Aim of the exercise: Reproduce the data below in full and exclude every picture.

Data lines:
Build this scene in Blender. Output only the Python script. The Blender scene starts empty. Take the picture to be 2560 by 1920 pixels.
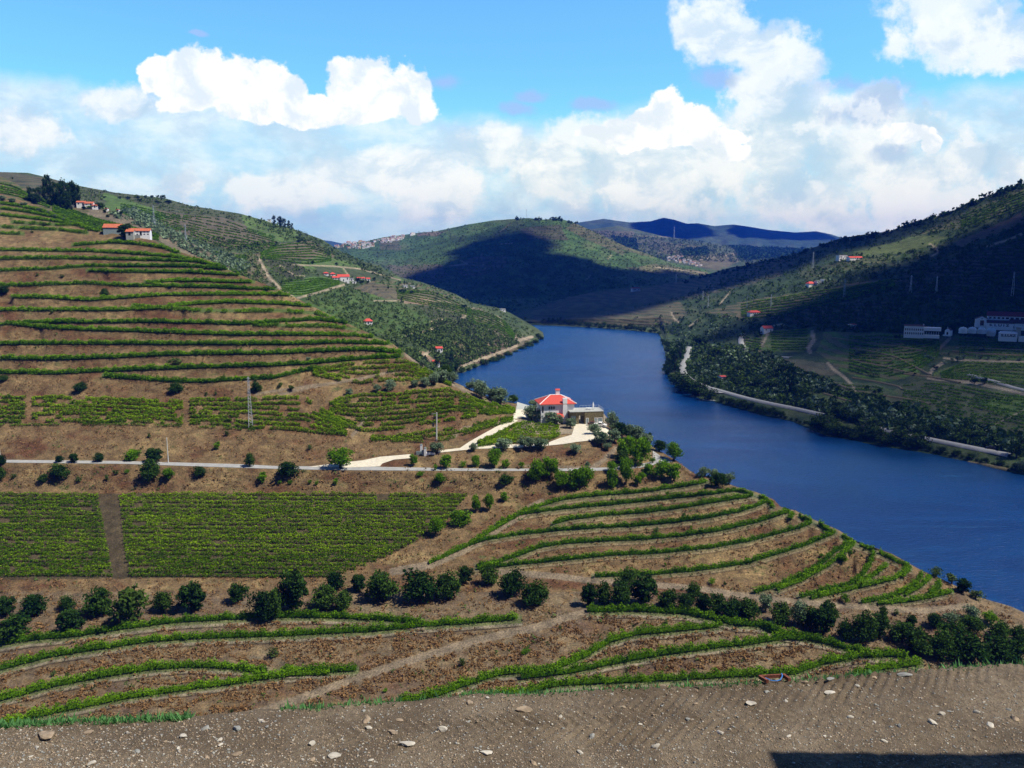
import bpy, math, random
import numpy as np
from math import radians as R, sin, cos, pi
rng = np.random.default_rng(11); random.seed(11)
sc = bpy.context.scene; col = sc.collection
# ---------------------------------------------------------------- camera
HC = 100.0; F = 2000.0; PITCH = math.atan(320/2000.0)
cd = bpy.data.cameras.new('camera'); cam = bpy.data.objects.new('camera', cd); col.objects.link(cam)
cd.sensor_width = 36; cd.lens = 36*F/2560; cd.clip_start = .3; cd.clip_end = 30000
cam.location = (0, 0, HC); cam.rotation_euler = (pi/2-PITCH, 0, 0); sc.camera = cam
CP, SP = math.cos(PITCH), math.sin(PITCH)
SUN_EL, SUN_AZ = 56.0, 108.0           # azimuth clockwise from the view direction (+Y)
SUNDIR = np.array([cos(R(SUN_EL))*sin(R(SUN_AZ)), cos(R(SUN_EL))*cos(R(SUN_AZ)), sin(R(SUN_EL))])
sc.view_settings.view_transform = 'Standard'; sc.view_settings.look = 'None'
sc.view_settings.exposure = 0.2; sc.view_settings.gamma = 1.0
sc.cycles.use_denoising = True
sc.cycles.max_bounces = 6; sc.cycles.transparent_max_bounces = 8; sc.cycles.volume_bounces = 0
sc.cycles.diffuse_bounces = 2; sc.cycles.glossy_bounces = 2
# ---------------------------------------------------------------- world: sky and painted-at-infinity clouds
W = bpy.data.worlds.new("World"); sc.world = W; W.use_nodes = True
nt = W.node_tree; nt.nodes.clear(); NL = nt.links
def nd(tree, typ, **k):
    n = tree.nodes.new(typ)
    for a, b in k.items(): setattr(n, a, b)
    return n
def setin(tree, sock, v):
    if isinstance(v, bpy.types.NodeSocket): tree.links.new(v, sock)
    elif v is not None: sock.default_value = v
def mth(tree, op, a, b=None, c=None, clamp=False):
    n = nd(tree, 'ShaderNodeMath', operation=op, use_clamp=clamp)
    setin(tree, n.inputs[0], a); setin(tree, n.inputs[1], b)
    if c is not None: setin(tree, n.inputs[2], c)
    return n.outputs[0]
def vmt(tree, op, a, b=None):
    n = nd(tree, 'ShaderNodeVectorMath', operation=op)
    setin(tree, n.inputs[0], a)
    if b is not None: setin(tree, n.inputs[1], b)
    return n.outputs['Value'] if op in ('LENGTH', 'DOT_PRODUCT') else n.outputs[0]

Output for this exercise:
Build this scene in Blender. Output only the Python script. The Blender scene starts empty. Take the picture to be 2560 by 1920 pixels.
import bpy, math, random
import numpy as np
from math import radians as R, sin, cos, pi
rng = np.random.default_rng(11); random.seed(11)
sc = bpy.context.scene; col = sc.collection
# ---------------------------------------------------------------- camera
HC = 100.0; F = 2000.0; PITCH = math.atan(320/2000.0)
cd = bpy.data.cameras.new('camera'); cam = bpy.data.objects.new('camera', cd); col.objects.link(cam)
cd.sensor_width = 36; cd.lens = 36*F/2560; cd.clip_start = .3; cd.clip_end = 30000
cam.location = (0, 0, HC); cam.rotation_euler = (pi/2-PITCH, 0, 0); sc.camera = cam
CP, SP = math.cos(PITCH), math.sin(PITCH)
SUN_EL, SUN_AZ = 56.0, 108.0           # azimuth clockwise from the view direction (+Y)
SUNDIR = np.array([cos(R(SUN_EL))*sin(R(SUN_AZ)), cos(R(SUN_EL))*cos(R(SUN_AZ)), sin(R(SUN_EL))])
sc.view_settings.view_transform = 'Standard'; sc.view_settings.look = 'None'
sc.view_settings.exposure = 0.2; sc.view_settings.gamma = 1.0
sc.cycles.use_denoising = True
sc.cycles.max_bounces = 6; sc.cycles.transparent_max_bounces = 8; sc.cycles.volume_bounces = 0
sc.cycles.diffuse_bounces = 2; sc.cycles.glossy_bounces = 2
# ---------------------------------------------------------------- world: sky and painted-at-infinity clouds
W = bpy.data.worlds.new("World"); sc.world = W; W.use_nodes = True
nt = W.node_tree; nt.nodes.clear(); NL = nt.links
def nd(tree, typ, **k):
    n = tree.nodes.new(typ)
    for a, b in k.items(): setattr(n, a, b)
    return n
def setin(tree, sock, v):
    if isinstance(v, bpy.types.NodeSocket): tree.links.new(v, sock)
    elif v is not None: sock.default_value = v
def mth(tree, op, a, b=None, c=None, clamp=False):
    n = nd(tree, 'ShaderNodeMath', operation=op, use_clamp=clamp)
    setin(tree, n.inputs[0], a); setin(tree, n.inputs[1], b)
    if c is not None: setin(tree, n.inputs[2], c)
    return n.outputs[0]
def vmt(tree, op, a, b=None):
    n = nd(tree, 'ShaderNodeVectorMath', operation=op)
    setin(tree, n.inputs[0], a)
    if b is not None: setin(tree, n.inputs[1], b)
    return n.outputs['Value'] if op in ('LENGTH', 'DOT_PRODUCT') else n.outputs[0]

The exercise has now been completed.